Stated problem: Every line below should be repeated exactly.

□ □ □ □

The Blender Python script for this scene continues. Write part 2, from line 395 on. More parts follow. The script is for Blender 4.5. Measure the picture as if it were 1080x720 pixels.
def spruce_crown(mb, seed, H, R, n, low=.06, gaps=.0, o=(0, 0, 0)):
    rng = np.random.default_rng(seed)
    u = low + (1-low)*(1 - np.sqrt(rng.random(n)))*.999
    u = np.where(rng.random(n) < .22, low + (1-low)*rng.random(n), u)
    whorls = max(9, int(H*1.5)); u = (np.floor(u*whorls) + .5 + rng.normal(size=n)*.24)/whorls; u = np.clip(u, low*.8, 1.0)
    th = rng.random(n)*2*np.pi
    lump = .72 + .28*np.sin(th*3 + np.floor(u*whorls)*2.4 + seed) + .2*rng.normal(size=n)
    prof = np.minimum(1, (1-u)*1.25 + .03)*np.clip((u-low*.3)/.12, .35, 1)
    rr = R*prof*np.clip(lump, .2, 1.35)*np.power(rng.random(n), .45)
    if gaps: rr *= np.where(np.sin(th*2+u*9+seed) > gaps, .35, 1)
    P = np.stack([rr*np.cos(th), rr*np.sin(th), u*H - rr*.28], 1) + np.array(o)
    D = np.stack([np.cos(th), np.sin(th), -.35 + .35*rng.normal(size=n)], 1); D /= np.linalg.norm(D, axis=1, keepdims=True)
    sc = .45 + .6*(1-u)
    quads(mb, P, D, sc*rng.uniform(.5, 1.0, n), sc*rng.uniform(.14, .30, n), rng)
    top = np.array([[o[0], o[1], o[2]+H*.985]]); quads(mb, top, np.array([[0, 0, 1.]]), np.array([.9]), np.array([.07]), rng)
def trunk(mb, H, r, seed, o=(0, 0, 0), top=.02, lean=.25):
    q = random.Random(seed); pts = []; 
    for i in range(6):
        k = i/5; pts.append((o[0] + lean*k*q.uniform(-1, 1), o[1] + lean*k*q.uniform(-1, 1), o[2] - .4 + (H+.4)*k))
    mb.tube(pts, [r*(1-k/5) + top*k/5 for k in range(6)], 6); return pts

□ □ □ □

Result for this exercise:
The Blender Python script for this scene continues. Write part 2, from line 395 on. More parts follow. The script is for Blender 4.5. Measure the picture as if it were 1080x720 pixels.
def spruce_crown(mb, seed, H, R, n, low=.06, gaps=.0, o=(0, 0, 0)):
    rng = np.random.default_rng(seed)
    u = low + (1-low)*(1 - np.sqrt(rng.random(n)))*.999
    u = np.where(rng.random(n) < .22, low + (1-low)*rng.random(n), u)
    whorls = max(9, int(H*1.5)); u = (np.floor(u*whorls) + .5 + rng.normal(size=n)*.24)/whorls; u = np.clip(u, low*.8, 1.0)
    th = rng.random(n)*2*np.pi
    lump = .72 + .28*np.sin(th*3 + np.floor(u*whorls)*2.4 + seed) + .2*rng.normal(size=n)
    prof = np.minimum(1, (1-u)*1.25 + .03)*np.clip((u-low*.3)/.12, .35, 1)
    rr = R*prof*np.clip(lump, .2, 1.35)*np.power(rng.random(n), .45)
    if gaps: rr *= np.where(np.sin(th*2+u*9+seed) > gaps, .35, 1)
    P = np.stack([rr*np.cos(th), rr*np.sin(th), u*H - rr*.28], 1) + np.array(o)
    D = np.stack([np.cos(th), np.sin(th), -.35 + .35*rng.normal(size=n)], 1); D /= np.linalg.norm(D, axis=1, keepdims=True)
    sc = .45 + .6*(1-u)
    quads(mb, P, D, sc*rng.uniform(.5, 1.0, n), sc*rng.uniform(.14, .30, n), rng)
    top = np.array([[o[0], o[1], o[2]+H*.985]]); quads(mb, top, np.array([[0, 0, 1.]]), np.array([.9]), np.array([.07]), rng)
def trunk(mb, H, r, seed, o=(0, 0, 0), top=.02, lean=.25):
    q = random.Random(seed); pts = []; 
    for i in range(6):
        k = i/5; pts.append((o[0] + lean*k*q.uniform(-1, 1), o[1] + lean*k*q.uniform(-1, 1), o[2] - .4 + (H+.4)*k))
    mb.tube(pts, [r*(1-k/5) + top*k/5 for k in range(6)], 6); return pts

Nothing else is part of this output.